New Map, New Symbols

I am working on a new border map. It will chart some defensive structures, as I have done with a previous map, but includes other border elements too. The key is expanding as I widen my notion of how we attempt to claim and control space.



I have no name for the new map yet.

26 March 2015

Border Journal: Upland

Upland now. Semi-feral sheep amble along fences trailing woolly dreadlocks. I find a border connection at the bottom of a soggy field, a plank bridge going over a ditch. A donkey stands guarding it. I follow lanes, keeping an eye on the border to my right or left.

12 February 2015

Border Journal: After Dark

In this border field tonight, sitting outside my tent, I felt a presence. I don’t mean in a spiritual way.

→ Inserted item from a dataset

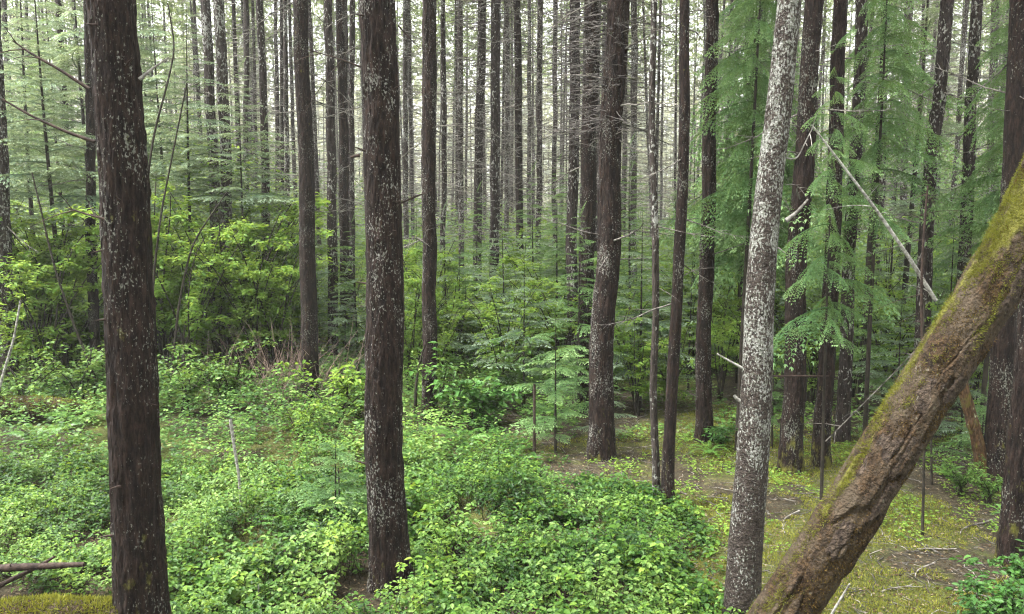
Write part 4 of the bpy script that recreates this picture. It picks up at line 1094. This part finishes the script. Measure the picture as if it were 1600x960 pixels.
# larger fallen twigs on the clearing, each its own
for i, (pa, pb, lab) in enumerate([((1315, 790), (1350, 800), "pale twig lying on the clearing just left of the mossy leaning trunk"), ((1435, 863), (1490, 858), "pale fallen twig lying level in the clearing"),
        ((1455, 880), (1432, 905), "fallen twig pointing towards the viewer below the level one"), ((1395, 798), (1420, 797), "short pale twig just right of the mossy leaning trunk"),
        ((1040, 765), (1070, 775), "pale twig on the clearing between the slender brown tree and the alder"), ((965, 755), (985, 725), "pale twig leaning near the foot of the stout centre right fir"),
        ((1490, 925), (1545, 935), "brown fallen twig beside the bottom right leafy plants"), ((1380, 930), (1420, 915), "fallen twig on bright moss right of the leaning trunk's foot"),
        ((1540, 812), (1505, 838), "twig lying left of the cut off trunk's foot"), ((1245, 800), (1222, 835), "thin twig lying right of the alder trunk")]):
    A3, B3 = ground_at(*pa), ground_at(*pb); u = np.linspace(0, 1, 6)[:, None]; rs = np.random.default_rng(i)
    a0 = np.array(A3); b0 = np.array(B3); pth = (b0-a0)*u; side = np.array([-(b0-a0)[1], (b0-a0)[0], 0]); pth = pth + side*.08*np.sin(u*4+i); pth[:, 2] += .014
    m_ = MB(); tube(pth, np.linspace(.009, .005, 6), 5, m_, .7)
    for q in range(2):
        i0 = rs.integers(2, 5); d = nrmz(np.array([rs.normal(), rs.normal(), .12])); tube(np.stack([pth[i0], pth[i0]+d*.12]), [.003, .0015], 4, m_, .7)
    obj('fallen_twig', m_.mesh('fallen_twig', M['twig']), None, A3, lab, 'twig', 'fallen twigs on the clearing')

# mossy log ridge at left and the mossy bank at the bottom left
def mossy_log(pts, Y_, r, label, name='mossy_log', dens=9000, seed=3):
    P = [at_depth(px, py, Y_) for px, py in pts]; org = P[0].copy()
    s = np.linspace(0, len(P)-1, 40); xi = np.arange(len(P)); Pn = np.array([tuple(p-org) for p in P])
    pth = np.stack([np.interp(s, xi, Pn[:, k]) for k in range(3)], 1)
    for _ in range(4): pth[1:-1] = (pth[:-2]+pth[1:-1]*2+pth[2:])/4
    rs = np.random.default_rng(seed); seg = 28; th = np.arange(seg)*2*math.pi/seg
    T_ = nrmz(np.gradient(pth, axis=0)); A = nrmz(np.cross(T_, [0, 0, 1.])); B = np.cross(A, T_)
    rr = r*(1+.35*(fbm(s[:, None]*1.3, np.cos(th)[None]*1.5+3, np.sin(th)[None]*1.5, seed=seed)-.5))
    rr[0] *= .5; rr[-1] *= .5
    V = pth[:, None]+rr[..., None]*(A[:, None]*np.cos(th)[None, :, None]+B[:, None]*np.sin(th)[None, :, None])
    i, j = np.meshgrid(np.arange(39), np.arange(seg), indexing='ij'); k = (j+1) % seg
    m_ = MB(); m_.add(V.reshape(-1, 3), np.stack([i*seg+j, i*seg+k, (i+1)*seg+k, (i+1)*seg+j], -1).reshape(-1, 4), .62)
    t = thing(name, org, label, 'log'); obj('wood', m_.mesh('wood', M['mossy']), t)
    ii = rs.integers(0, 40, dens); jj = rs.integers(0, seg, dens); ok = np.sin(th[jj]) > -.2; ii, jj = ii[ok], jj[ok]
    p0 = V[ii, jj]; nr = nrmz(p0-pth[ii]); p0 = p0 + T_[ii]*rs.uniform(-.05, .05, (len(ii), 1)) + np.cross(T_[ii], nr)*rs.uniform(-.03, .03, (len(ii), 1)) - nr*.004
    f_ = noise(ii*.7, jj*.7, seed=4); m_ = MB()
    leaves4(p0, nr+rs.normal(0, .5, p0.shape), rs.normal(0, 1, p0.shape), rs.uniform(.012, .035, len(ii))*(.6+f_), rs.uniform(.004, .009, len(ii)), np.clip(.2+.7*f_+rs.normal(0, .12, len(ii)), 0, 1), m_)
    obj('moss', m_.mesh('moss', M['moss']), t, kind='stuff')
mossy_log([(-60, 638), (30, 636), (90, 640), (140, 650)], 11.0, .16, "yellow green mossy log lying below the shrubs at the left edge", seed=3)
mossy_log([(-80, 985), (30, 978), (120, 975), (192, 982)], 4.75, .16, "bright mossy log in the bottom left corner", seed=6, dens=20000)

# ------------------------------------------------------------------ the plantation behind: individual firs, then one far mass
def base_tree(seed, mat, r=.15):
    path = [(0, 0, -.3), (0, 0, 0), (.03, 0, 4), (.0, .03, 9), (.05, 0, 15), (.08, 0, HTREE)]
    me, _ = trunk_mesh(path, [r*1.02, r, r*.88, r*.72, r*.5, r*.08], 12, .5, .008, seed, M[mat], top_z=14, flare=.25)
    return me
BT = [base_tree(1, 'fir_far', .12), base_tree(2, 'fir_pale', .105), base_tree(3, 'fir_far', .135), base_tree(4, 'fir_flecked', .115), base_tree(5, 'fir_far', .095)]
rs = np.random.default_rng(77)
cands = []
MINP = 2.2
zones = [(150, "left of the big left trunk"), (330, "above the bright shrubs"), (470, "left of the second heavy trunk"),
         (590, "left of the flecked trunk"), (672, "right of the flecked trunk"), (765, "right of the reddish brown trunk"),
         (850, "in the bright centre gap"), (955, "behind the twiggy trunks"), (1060, "beyond the thin pale pole"), (1220, "left of the alder"), (1340, "just right of the alder"),
         (1470, "behind the bleached leaning pole"), (9999, "beyond the mossy leaning trunk")]
cnt = 0; protos = {}
pos = list(TREES)
while cnt < 215:
    Yd = 17 + 50*rs.random()**.72
    hw = Yd*.66
    x = rs.uniform(-hw, hw)
    if any((x-a)**2+(Yd-b)**2 < MINP**2 for a, b in pos): continue
    pxx = 800 + F*x/Yd
    if 815 < pxx < 862 and rs.random() < .55: continue
    pos.append((x, Yd)); cnt += 1
    zn = next(l for lim, l in zones if pxx < lim)
    k = int(rs.integers(0, 5)); s = rs.uniform(.5, .95)
    band = "midway back" if Yd < 30 else "far off" if Yd < 48 else "farthest back"
    adj = ("broad " if s > .83 else "slim " if s < .6 else "") + ["brown", "pale lichened", "dark", "speckled", "thin brown"][k]
    lab = f"{adj} fir trunk {band}, {zn}"
    b = (x, Yd, float(gz(x, Yd)))
    t = thing('fir_tree', b, lab, 'tree', 'plantation firs ' + band + ' ' + zn)
    t.rotation_euler = (rs.normal(0, .012), rs.normal(0, .018), rs.uniform(0, 6.283))
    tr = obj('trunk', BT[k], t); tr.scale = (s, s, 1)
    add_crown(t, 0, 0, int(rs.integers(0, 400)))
    gw = obj('dead_branch', GROW[int(rs.integers(0, 4))], t, kind='stuff'); gw.rotation_euler = (0, 0, rs.uniform(0, 6))

# far forest as one mass
m_t, m_c = MB(), MB(); rs = np.random.default_rng(99)
for k in range(230):
    Yd = 66 + 50*rs.random(); x = rs.uniform(-Yd*.75, Yd*.75); z0 = float(gz(x, Yd))
    r = rs.uniform(.05, .09); hh = rs.uniform(20, 27); lx = rs.normal(0, .3)
    zz = np.array([0, hh*.5, hh]); tube(np.stack([x+lx*zz/hh, Yd+0*zz, z0+zz-.2], 1), r*np.array([1.1, .75, .1]), 5, m_t, .5)
    n = 620; h = rs.random(n)**1.1; z = z0 + 3.5 + h*(hh-4); rd_ = (2.5*(1-h)**.7+.2)*rs.random(n)**.5; az = rs.uniform(0, 6.283, n)
    P = np.stack([x+lx+rd_*np.cos(az), Yd+rd_*np.sin(az), z-.15*rd_], 1)
    D = np.stack([np.cos(az), np.sin(az), rs.uniform(-.8, .1, n)], 1)
    leaves4(P, D, np.array([0, 0, 1.])+rs.normal(0, .4, (n, 3)), rs.uniform(.4, .9, n), rs.uniform(.12, .26, n), rs.uniform(.2, 1, n), m_c)
for k in range(420):
    Yd = 118 + 60*rs.random(); x = rs.uniform(-Yd*.8, Yd*.8); z0 = float(gz(x, Yd)); r = rs.uniform(.10, .16); hh = rs.uniform(19, 27)
    tube(np.array([[x, Yd, z0-.3], [x, Yd, z0+hh]]), [r, .04], 4, m_t, .5)
    n = 190; h = rs.random(n); z = z0 + 1 + h*(hh-1); rd_ = (3.0*(1-h)**.6+.3)*rs.random(n)**.5; az = rs.uniform(0, 6.283, n)
    leaves4(np.stack([x+rd_*np.cos(az), Yd+rd_*np.sin(az), z], 1), np.stack([np.cos(az), np.sin(az), rs.uniform(-.8, .1, n)], 1), np.array([0, 0, 1.])+rs.normal(0, .5, (n, 3)), rs.uniform(.9, 1.9, n), rs.uniform(.3, .6, n), rs.uniform(.2, 1, n), m_c)
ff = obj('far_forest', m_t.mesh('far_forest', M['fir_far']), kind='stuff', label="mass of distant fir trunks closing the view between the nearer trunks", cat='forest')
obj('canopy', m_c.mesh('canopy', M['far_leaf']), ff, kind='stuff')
# the wood goes on behind and beside the viewpoint
m_t, m_c = MB(), MB(); rs = np.random.default_rng(123)
for k in range(75):
    while True:
        x, Yd = rs.uniform(-26, 26), rs.uniform(-30, 9)
        if x*x + Yd*Yd > 9 and (Yd < 0 or abs(x) > Yd*.75 + 3): break
    z0 = float(gz(x, Yd)); r = rs.uniform(.12, .2); hh = rs.uniform(20, 26)
    zz = np.array([0, hh*.5, hh]); tube(np.stack([x+0*zz, Yd+0*zz, z0+zz-.3], 1), r*np.array([1.1, .75, .1]), 7, m_t, .5)
    n = 420; h = rs.random(n)**1.1; z = z0 + 6 + h*(hh-6); rd_ = (2.4*(1-h)**.7+.2)*rs.random(n)**.5; az = rs.uniform(0, 6.283, n)
    P = np.stack([x+rd_*np.cos(az), Yd+rd_*np.sin(az), z-.15*rd_], 1)
    leaves4(P, np.stack([np.cos(az), np.sin(az), rs.uniform(-.8, .1, n)], 1), np.array([0, 0, 1.])+rs.normal(0, .4, (n, 3)), rs.uniform(.4, .8, n), rs.uniform(.12, .25, n), rs.uniform(.2, 1, n), m_c)
ff = obj('forest', m_t.mesh('forest', M['fir_far']), kind='stuff', label="fir wood continuing around the viewpoint outside the frame", cat='forest')
obj('canopy', m_c.mesh('canopy', M['crown']), ff, kind='stuff')
# understory thicket between the far trunks
rs = np.random.default_rng(55); n_ = 420000
Yd = 14.5 + 50*rs.random(n_)**1.25; x = rs.uniform(-1, 1, n_)*Yd*.68
mnd = fbm(x*.35, Yd*.35, seed=91, o=3)
cpx = 800 + F*x/Yd
lobe_ = .55 + .9*fbm(x*.9, Yd*.9, seed=96, o=2)
Hh = (.5 + 2.2*np.clip((mnd-.36)*3.0, 0, 1)) * lobe_ * (1 + 1.1*np.clip((abs(cpx-780)-170)/250, 0, 1)) * np.clip(Yd/26, .7, 1.3)
z = gz(x, Yd) + Hh*rs.random(n_)**.6
sz = .075*(Yd/17)**.75
keep = mnd > .33; x, Yd, z, sz = x[keep], Yd[keep], z[keep], sz[keep]; n_ = len(x)
P = np.stack([x, Yd, z], 1); az = rs.uniform(0, 6.283, n_)
col = np.clip(fbm(x*.5, Yd*.5, seed=93)+rs.normal(0, .15, n_), 0, 1); m_ = MB(); sel = rs.random(n_) < .5
for s_, mt, nm in ((sel, 'maple', "pale green leafy thicket between the more distant trunks"), (~sel, 'hemlock_blue', "soft blue green young growth between the more distant trunks")):
    m_ = MB(); q = s_
    leaves4(P[q], np.stack([np.cos(az[q]), np.sin(az[q]), rs.uniform(-.4, .4, q.sum())], 1), np.array([0, 0, 1.])+rs.normal(0, .4, (q.sum(), 3)), sz[q]*rs.uniform(1, 2, q.sum()), sz[q]*rs.uniform(.5, 1, q.sum()), col[q], m_)
    obj('undergrowth', m_.mesh('undergrowth', M[mt]), kind='stuff', label=nm, cat='undergrowth')

# look-alikes that share a label: say which by its place in the row
byl = {}
for o in bpy.data.objects:
    if o.parent is None and o.get('label') and o.get('category') and not o.get('kind'):
        byl.setdefault(o['label'], []).append(o)
WORDS = ['leftmost', 'second from left', 'third from left', 'fourth from left', 'fifth from left', 'sixth from left', 'seventh from left', 'eighth from left']
for l, os_ in byl.items():
    if len(os_) < 2: continue
    os_.sort(key=lambda o: float(project(o.location.x, o.location.y, 3.0)[0]))
    for k, o in enumerate(os_):
        wd = ('the left one', 'the right one')[k] if len(os_) == 2 else 'rightmost' if k == len(os_)-1 else 'middle one' if len(os_) == 3 and k == 1 else WORDS[min(k, 7)]
        o['label'] = l + ', ' + wd
# ------------------------------------------------------------------ haze
HAZE = 0.0008
if HAZE:
    me = bpy.data.meshes.new('haze')
    x0, x1, y0, y1, z0, z1 = -470, 470, -470, 560, -1.6, 34
    vs = [(x, y, z) for x in (x0, x1) for y in (y0, y1) for z in (z0, z1)]
    me.from_pydata(vs, [], [(0, 1, 3, 2), (4, 6, 7, 5), (0, 4, 5, 1), (2, 3, 7, 6), (0, 2, 6, 4), (1, 5, 7, 3)])
    m, n, out = new_mat("haze")
    pv = N(n, "ShaderNodeVolumePrincipled"); pv.inputs['Color'].default_value = (.97, .97, .965, 1); pv.inputs['Density'].default_value = HAZE
    pv.inputs['Anisotropy'].default_value = .2
    n.links.new(pv.outputs[0], out.inputs['Volume'])
    me.materials.append(m)
    obj('haze', me, kind='stuff')
print("tris approx", sum(len(o.data.polygons)*2 for o in bpy.data.objects if o.type == 'MESH'), "unique", sum(len(m.polygons)*2 for m in bpy.data.meshes), "objs", len(bpy.data.objects))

It was a tangible energy, hovering somewhere between warmth and a meaty gravity. I felt it on my skin. I couldn't see anything but the stars and black silhouettes of the trees around the field. Then I heard the distinct splutter of a horse. I stood as the horse approached; it was as black as the night, two stars for eyes.

22 January 2015

Border Journal: Kiltyclogher

The border passes through a small lake. Dusk, I make camp by the shore and walk into the nearest village. Tonight Kiltyclogher’s three streets are deserted and dark. No cars pass. The village is hushed. There is a summer heaviness in the air, perhaps all the pollen from the fields all around. I sense domestic comfort behind closed doors, yellow light spills from windows, the flicker from a television. Suddenly lonesome, I peer in the window of a pub. I see a constellation of stars, gleams from bottles, glasses and mirrors. It’s got that warm pub look about it, all browns and golds, lengths of polished brass. But it is Monday, the wrong end of the week. A solitary man is sitting at the bar and looking into his whiskey. There is no one else to be seen, not even staff. I return to my campsite, take my boots off and dip my feet in the lake.